• Written task
Extract, in full, the lines below, beginning at the first and ending with the line that contains "return np.stack([np.interp(t, s, p[:, i])". Pictures do not belong in the copy.

#### Data lines ####

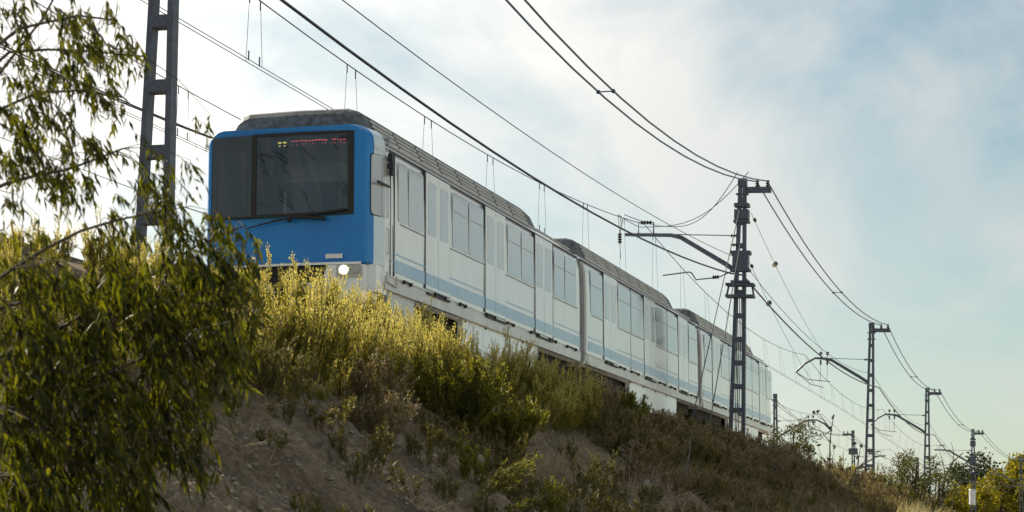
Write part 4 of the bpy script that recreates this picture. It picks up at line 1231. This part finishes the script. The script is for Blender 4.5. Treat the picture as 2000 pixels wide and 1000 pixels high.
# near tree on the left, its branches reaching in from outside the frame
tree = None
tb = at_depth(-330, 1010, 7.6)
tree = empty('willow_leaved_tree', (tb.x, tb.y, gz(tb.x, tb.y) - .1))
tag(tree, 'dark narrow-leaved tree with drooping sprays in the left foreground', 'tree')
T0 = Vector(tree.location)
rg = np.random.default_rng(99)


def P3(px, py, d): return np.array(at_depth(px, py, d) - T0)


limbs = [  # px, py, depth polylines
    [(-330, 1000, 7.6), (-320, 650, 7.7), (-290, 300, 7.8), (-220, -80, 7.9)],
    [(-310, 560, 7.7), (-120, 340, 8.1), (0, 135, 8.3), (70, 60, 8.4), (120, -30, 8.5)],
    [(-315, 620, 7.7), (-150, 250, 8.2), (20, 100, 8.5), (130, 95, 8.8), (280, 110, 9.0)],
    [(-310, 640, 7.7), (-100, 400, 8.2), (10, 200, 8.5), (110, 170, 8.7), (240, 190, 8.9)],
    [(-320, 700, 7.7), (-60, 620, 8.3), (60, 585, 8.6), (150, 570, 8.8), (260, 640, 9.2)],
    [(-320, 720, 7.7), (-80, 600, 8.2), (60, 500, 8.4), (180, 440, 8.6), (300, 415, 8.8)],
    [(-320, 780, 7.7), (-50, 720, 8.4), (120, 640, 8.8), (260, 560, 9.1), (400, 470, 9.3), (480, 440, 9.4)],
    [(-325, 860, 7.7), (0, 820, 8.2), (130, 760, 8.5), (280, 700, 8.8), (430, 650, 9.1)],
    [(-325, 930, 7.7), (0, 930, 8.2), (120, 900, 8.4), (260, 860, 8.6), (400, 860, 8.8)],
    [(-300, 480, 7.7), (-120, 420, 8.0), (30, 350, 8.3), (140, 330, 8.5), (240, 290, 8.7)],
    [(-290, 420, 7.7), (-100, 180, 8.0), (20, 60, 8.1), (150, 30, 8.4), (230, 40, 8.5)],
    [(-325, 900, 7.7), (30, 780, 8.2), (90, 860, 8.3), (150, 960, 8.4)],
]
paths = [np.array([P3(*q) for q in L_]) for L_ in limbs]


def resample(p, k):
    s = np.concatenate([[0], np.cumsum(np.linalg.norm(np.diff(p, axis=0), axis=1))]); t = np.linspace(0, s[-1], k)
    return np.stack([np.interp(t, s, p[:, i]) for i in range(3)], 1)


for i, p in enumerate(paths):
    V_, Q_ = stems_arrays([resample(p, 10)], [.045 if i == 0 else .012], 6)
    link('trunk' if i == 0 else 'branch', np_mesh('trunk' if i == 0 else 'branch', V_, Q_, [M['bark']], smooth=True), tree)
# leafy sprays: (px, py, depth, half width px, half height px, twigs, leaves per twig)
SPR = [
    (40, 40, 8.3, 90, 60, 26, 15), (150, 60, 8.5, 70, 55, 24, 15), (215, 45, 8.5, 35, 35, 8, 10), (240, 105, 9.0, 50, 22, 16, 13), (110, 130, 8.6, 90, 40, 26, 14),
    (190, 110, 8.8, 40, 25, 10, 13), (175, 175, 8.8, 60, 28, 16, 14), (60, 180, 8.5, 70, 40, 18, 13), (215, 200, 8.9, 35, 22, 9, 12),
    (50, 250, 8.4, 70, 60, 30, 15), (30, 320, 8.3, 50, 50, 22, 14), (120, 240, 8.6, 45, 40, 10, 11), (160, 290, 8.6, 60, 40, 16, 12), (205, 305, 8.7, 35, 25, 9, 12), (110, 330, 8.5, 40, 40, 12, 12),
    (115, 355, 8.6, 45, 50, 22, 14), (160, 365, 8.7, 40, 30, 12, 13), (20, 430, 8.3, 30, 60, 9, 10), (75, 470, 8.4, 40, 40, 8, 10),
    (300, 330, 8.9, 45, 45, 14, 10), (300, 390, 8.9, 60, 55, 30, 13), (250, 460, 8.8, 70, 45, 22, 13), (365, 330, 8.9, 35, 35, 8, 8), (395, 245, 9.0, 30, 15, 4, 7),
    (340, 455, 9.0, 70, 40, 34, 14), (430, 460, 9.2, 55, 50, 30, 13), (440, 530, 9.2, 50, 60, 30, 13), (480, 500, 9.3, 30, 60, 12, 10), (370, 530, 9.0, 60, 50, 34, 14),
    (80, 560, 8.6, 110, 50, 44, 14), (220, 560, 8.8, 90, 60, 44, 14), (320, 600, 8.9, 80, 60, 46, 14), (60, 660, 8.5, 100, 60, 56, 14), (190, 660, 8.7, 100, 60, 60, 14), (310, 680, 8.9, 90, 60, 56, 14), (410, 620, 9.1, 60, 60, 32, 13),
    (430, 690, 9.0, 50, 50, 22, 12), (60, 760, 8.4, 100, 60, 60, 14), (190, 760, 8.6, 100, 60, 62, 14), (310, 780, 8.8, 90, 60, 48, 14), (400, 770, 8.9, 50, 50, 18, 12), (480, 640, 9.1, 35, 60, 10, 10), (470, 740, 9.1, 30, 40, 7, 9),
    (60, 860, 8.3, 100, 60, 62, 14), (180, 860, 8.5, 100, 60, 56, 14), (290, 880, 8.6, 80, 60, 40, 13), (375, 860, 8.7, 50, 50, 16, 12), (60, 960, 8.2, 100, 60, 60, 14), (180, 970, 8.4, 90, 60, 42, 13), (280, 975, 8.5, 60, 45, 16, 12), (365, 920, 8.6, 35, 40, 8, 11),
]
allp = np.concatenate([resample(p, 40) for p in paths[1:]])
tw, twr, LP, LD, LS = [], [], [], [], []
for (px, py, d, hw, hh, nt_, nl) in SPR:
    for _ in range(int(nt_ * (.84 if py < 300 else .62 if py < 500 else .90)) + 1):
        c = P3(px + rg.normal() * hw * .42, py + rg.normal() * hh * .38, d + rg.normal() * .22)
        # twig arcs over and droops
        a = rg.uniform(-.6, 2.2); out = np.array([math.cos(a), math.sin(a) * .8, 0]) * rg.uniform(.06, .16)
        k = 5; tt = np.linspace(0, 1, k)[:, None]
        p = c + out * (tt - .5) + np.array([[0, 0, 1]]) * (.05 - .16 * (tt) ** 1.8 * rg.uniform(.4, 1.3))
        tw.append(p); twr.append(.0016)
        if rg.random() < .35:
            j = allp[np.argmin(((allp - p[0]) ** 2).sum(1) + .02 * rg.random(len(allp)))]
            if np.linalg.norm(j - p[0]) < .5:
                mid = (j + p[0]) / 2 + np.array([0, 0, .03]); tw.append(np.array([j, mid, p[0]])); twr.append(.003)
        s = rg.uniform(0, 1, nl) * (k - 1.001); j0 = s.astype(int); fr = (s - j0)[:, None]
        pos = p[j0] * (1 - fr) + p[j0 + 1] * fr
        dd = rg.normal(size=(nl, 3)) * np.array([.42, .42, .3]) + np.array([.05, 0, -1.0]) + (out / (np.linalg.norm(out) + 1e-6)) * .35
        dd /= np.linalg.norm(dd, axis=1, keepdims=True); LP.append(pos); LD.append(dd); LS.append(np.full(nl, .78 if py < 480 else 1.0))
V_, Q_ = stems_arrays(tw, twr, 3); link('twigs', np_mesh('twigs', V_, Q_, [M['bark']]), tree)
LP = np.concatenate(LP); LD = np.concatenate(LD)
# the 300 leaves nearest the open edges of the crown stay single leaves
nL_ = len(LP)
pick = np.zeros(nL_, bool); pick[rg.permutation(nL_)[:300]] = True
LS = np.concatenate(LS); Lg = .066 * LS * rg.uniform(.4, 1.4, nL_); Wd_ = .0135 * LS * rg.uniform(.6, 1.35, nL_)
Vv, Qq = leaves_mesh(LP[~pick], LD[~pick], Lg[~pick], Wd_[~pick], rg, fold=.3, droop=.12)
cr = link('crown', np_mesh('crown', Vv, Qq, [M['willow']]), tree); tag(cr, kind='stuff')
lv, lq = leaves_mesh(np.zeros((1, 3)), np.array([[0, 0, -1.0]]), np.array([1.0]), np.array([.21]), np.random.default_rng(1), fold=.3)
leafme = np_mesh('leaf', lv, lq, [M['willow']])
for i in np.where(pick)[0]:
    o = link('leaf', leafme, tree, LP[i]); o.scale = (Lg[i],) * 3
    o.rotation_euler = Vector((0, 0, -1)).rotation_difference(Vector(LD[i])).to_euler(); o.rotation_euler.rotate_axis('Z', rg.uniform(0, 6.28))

####

• Right answer
Write part 4 of the bpy script that recreates this picture. It picks up at line 1231. This part finishes the script. The script is for Blender 4.5. Treat the picture as 2000 pixels wide and 1000 pixels high.
# near tree on the left, its branches reaching in from outside the frame
tree = None
tb = at_depth(-330, 1010, 7.6)
tree = empty('willow_leaved_tree', (tb.x, tb.y, gz(tb.x, tb.y) - .1))
tag(tree, 'dark narrow-leaved tree with drooping sprays in the left foreground', 'tree')
T0 = Vector(tree.location)
rg = np.random.default_rng(99)


def P3(px, py, d): return np.array(at_depth(px, py, d) - T0)


limbs = [  # px, py, depth polylines
    [(-330, 1000, 7.6), (-320, 650, 7.7), (-290, 300, 7.8), (-220, -80, 7.9)],
    [(-310, 560, 7.7), (-120, 340, 8.1), (0, 135, 8.3), (70, 60, 8.4), (120, -30, 8.5)],
    [(-315, 620, 7.7), (-150, 250, 8.2), (20, 100, 8.5), (130, 95, 8.8), (280, 110, 9.0)],
    [(-310, 640, 7.7), (-100, 400, 8.2), (10, 200, 8.5), (110, 170, 8.7), (240, 190, 8.9)],
    [(-320, 700, 7.7), (-60, 620, 8.3), (60, 585, 8.6), (150, 570, 8.8), (260, 640, 9.2)],
    [(-320, 720, 7.7), (-80, 600, 8.2), (60, 500, 8.4), (180, 440, 8.6), (300, 415, 8.8)],
    [(-320, 780, 7.7), (-50, 720, 8.4), (120, 640, 8.8), (260, 560, 9.1), (400, 470, 9.3), (480, 440, 9.4)],
    [(-325, 860, 7.7), (0, 820, 8.2), (130, 760, 8.5), (280, 700, 8.8), (430, 650, 9.1)],
    [(-325, 930, 7.7), (0, 930, 8.2), (120, 900, 8.4), (260, 860, 8.6), (400, 860, 8.8)],
    [(-300, 480, 7.7), (-120, 420, 8.0), (30, 350, 8.3), (140, 330, 8.5), (240, 290, 8.7)],
    [(-290, 420, 7.7), (-100, 180, 8.0), (20, 60, 8.1), (150, 30, 8.4), (230, 40, 8.5)],
    [(-325, 900, 7.7), (30, 780, 8.2), (90, 860, 8.3), (150, 960, 8.4)],
]
paths = [np.array([P3(*q) for q in L_]) for L_ in limbs]


def resample(p, k):
    s = np.concatenate([[0], np.cumsum(np.linalg.norm(np.diff(p, axis=0), axis=1))]); t = np.linspace(0, s[-1], k)
    return np.stack([np.interp(t, s, p[:, i]) for i in range(3)], 1)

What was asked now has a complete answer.